1) to maintain settlement-free peering, you need traffic-symmetry. Amazon — on their own - transmits far more data than they receive. They benefit far more on this account from ingress traffic than more egress. Hence, the economic signal that ingress is free.

2) If you have unbalanced network traffic, your scaling factor becomes the transmit direction that is more heavily utilized. A 100gbps circuit can generally send and receive 100gbps simultaneously. But it can’t be used to send 150gbps and receive 50gbps. So if you have a bunch of people all wanting to transmit from your circuit far more than they receive, you have to upgrade your circuits and routers earlier than you otherwise would for a given aggregate amount of traffic. This is expensive, but adding more ingress traffic is free.



Assuming that's all true, it still doesn't explain the magnitude of the markup. VPS providers can do $0.01/gig outbound almost across the board. This includes some very large ones, and because bandwidth is cheap there people tend to host a lot of high bandwidth things there.

GCP, AWS, etc. are roughly 10X more expensive than this.

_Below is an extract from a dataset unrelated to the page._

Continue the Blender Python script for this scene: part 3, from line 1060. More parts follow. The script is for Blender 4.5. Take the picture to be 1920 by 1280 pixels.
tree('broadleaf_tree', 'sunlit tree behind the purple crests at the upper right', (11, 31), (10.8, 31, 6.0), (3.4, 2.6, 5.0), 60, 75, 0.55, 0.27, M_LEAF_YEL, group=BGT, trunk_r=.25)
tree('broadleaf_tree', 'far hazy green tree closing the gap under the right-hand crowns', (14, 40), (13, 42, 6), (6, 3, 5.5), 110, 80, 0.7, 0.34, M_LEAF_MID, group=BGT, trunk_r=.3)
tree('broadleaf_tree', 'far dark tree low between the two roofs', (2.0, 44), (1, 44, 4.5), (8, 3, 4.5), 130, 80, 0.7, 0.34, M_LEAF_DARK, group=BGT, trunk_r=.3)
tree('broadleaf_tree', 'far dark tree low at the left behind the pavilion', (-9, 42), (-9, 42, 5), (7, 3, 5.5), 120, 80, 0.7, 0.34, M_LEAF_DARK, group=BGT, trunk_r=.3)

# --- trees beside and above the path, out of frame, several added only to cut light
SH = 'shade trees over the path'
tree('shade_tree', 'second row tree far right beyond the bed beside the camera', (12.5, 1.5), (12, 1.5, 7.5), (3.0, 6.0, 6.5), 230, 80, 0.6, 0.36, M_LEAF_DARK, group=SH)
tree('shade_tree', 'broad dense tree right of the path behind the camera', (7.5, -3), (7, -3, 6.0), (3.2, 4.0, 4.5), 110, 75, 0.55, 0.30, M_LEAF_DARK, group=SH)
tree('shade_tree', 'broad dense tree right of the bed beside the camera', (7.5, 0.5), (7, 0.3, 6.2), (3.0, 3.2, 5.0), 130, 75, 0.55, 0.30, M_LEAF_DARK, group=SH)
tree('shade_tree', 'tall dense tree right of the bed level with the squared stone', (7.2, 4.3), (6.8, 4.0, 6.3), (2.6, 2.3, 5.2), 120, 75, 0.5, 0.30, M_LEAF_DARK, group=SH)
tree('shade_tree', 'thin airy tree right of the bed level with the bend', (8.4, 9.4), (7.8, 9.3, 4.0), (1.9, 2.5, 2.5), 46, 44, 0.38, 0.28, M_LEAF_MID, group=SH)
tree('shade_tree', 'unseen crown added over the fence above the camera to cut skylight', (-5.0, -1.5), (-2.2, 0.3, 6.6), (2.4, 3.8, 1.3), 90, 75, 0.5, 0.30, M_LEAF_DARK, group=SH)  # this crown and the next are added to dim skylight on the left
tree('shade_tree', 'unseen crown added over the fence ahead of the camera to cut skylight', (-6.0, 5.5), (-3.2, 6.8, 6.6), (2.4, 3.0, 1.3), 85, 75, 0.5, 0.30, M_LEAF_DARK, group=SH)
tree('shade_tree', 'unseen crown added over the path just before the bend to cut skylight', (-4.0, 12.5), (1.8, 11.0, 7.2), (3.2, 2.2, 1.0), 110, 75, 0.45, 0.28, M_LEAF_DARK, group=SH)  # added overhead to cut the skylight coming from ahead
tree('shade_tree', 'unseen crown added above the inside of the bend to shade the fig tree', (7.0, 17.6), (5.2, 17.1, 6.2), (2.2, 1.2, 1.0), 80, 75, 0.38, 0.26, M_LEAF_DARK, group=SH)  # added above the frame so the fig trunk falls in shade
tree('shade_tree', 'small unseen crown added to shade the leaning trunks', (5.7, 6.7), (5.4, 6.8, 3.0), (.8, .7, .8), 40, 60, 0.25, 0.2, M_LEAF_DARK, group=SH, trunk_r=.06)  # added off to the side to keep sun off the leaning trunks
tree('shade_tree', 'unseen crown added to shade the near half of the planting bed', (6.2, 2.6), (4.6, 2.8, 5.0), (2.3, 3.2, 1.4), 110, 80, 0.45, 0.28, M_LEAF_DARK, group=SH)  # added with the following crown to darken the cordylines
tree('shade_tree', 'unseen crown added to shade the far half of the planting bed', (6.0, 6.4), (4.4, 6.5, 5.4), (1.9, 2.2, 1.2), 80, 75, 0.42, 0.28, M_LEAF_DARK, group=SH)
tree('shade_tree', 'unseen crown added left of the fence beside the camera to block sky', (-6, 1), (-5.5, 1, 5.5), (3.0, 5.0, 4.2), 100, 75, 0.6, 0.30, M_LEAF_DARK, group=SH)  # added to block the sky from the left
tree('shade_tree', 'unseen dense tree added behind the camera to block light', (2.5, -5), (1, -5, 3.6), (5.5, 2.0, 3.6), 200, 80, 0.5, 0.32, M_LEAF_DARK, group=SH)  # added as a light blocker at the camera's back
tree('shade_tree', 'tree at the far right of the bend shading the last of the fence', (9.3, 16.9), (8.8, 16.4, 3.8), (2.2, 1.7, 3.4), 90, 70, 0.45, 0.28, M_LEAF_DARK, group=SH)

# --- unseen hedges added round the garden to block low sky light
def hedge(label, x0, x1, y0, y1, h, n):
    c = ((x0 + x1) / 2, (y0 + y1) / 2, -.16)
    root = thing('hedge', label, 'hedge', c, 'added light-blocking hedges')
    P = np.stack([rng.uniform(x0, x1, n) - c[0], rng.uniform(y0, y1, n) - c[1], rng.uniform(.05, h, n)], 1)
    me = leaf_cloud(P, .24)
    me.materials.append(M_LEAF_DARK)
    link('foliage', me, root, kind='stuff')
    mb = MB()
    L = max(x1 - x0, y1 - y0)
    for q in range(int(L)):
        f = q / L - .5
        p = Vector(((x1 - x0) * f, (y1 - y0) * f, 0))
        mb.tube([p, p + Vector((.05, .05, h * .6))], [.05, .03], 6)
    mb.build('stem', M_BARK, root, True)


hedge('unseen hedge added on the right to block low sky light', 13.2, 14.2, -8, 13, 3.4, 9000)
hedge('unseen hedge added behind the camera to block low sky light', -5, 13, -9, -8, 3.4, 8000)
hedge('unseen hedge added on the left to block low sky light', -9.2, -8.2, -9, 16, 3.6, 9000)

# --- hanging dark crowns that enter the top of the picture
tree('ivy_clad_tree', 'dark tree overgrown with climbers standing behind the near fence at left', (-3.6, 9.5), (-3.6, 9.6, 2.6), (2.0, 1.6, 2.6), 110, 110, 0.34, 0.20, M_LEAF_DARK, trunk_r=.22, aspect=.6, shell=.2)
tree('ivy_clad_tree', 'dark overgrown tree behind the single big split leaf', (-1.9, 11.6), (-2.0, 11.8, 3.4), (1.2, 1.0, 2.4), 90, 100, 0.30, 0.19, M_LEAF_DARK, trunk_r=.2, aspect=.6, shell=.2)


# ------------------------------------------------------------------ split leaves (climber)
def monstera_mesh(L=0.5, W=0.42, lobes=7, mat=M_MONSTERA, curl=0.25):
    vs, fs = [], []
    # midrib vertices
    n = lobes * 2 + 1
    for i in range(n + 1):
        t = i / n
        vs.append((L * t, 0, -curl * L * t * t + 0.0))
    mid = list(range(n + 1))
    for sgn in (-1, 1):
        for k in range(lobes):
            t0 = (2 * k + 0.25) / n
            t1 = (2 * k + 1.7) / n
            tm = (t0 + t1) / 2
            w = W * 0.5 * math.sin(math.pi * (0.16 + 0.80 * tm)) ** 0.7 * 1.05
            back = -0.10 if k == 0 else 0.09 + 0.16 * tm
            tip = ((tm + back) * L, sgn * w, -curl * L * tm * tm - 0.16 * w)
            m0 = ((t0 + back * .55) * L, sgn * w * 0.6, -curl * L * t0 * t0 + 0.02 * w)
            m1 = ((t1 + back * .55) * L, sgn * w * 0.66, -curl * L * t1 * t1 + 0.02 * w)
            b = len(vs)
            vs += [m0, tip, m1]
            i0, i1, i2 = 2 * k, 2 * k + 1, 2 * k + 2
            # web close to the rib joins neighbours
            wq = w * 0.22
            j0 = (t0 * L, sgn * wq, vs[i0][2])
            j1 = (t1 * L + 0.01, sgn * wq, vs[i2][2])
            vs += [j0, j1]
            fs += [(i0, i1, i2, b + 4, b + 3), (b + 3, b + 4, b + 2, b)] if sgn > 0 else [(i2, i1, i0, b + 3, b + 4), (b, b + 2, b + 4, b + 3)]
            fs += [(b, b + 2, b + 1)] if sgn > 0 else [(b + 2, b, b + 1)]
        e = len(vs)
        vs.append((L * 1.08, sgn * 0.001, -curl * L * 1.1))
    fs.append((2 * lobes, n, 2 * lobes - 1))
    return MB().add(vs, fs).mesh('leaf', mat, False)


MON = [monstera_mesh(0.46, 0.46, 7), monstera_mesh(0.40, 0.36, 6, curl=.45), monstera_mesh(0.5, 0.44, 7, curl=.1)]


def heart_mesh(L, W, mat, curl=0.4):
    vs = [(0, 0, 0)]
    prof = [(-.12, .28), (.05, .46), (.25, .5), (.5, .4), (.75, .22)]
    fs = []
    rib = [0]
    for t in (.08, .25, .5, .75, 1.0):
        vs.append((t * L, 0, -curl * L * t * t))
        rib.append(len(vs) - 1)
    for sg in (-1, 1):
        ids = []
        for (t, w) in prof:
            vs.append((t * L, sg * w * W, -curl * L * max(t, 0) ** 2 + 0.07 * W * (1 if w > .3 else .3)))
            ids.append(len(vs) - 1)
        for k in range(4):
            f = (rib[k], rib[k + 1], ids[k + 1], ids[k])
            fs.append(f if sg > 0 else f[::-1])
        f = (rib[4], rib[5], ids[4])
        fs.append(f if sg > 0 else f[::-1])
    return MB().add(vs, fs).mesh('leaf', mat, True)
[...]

Are they 10X better?

The cost is very high. I can't stress this enough. A terabyte outbound at AWS is roughly $80. For around $300/month I can get 1gbps unmetered at a highly regarded high quality bare metal provider and transmit well over 200TiB in a month. I know because I've done it continuously for years. It works fine. That means AWS is marking up bandwidth by at least 50X at a minimum.

(The above are rough numbers, but they capture the magnitude of the difference.)

If what you say is true and the markup is reasonable then all these companies should be out of business. Either that or they're overselling bandwidth by a giant margin, but that doesn't check out because they specifically advertise as places to put your extremely high bandwidth work loads. If your business model depends on people not doing X, don't advertise as a place for people to do X.


Note: at no point in my comment did I say I thought the specific dollar amount of the bandwidth markup was reasonable or unreasonable. I pointed out reasons why differential bandwidth pricing for ingress/egress exists at the major cloud providers, when you claimed there were no technical reasons.

Also note: VPS providers generally do not exist at the scale where they could or would pursue settlement-free peering. They buy transit from one (or, hopefully, more) upstream providers who have to worry about the first point I made. The VPS providers still have to worry about point #2, but they can do that by courting different kinds of customers, without the baggage (in the context of running a network) of a big legacy content distribution business that both Amazon and Google have.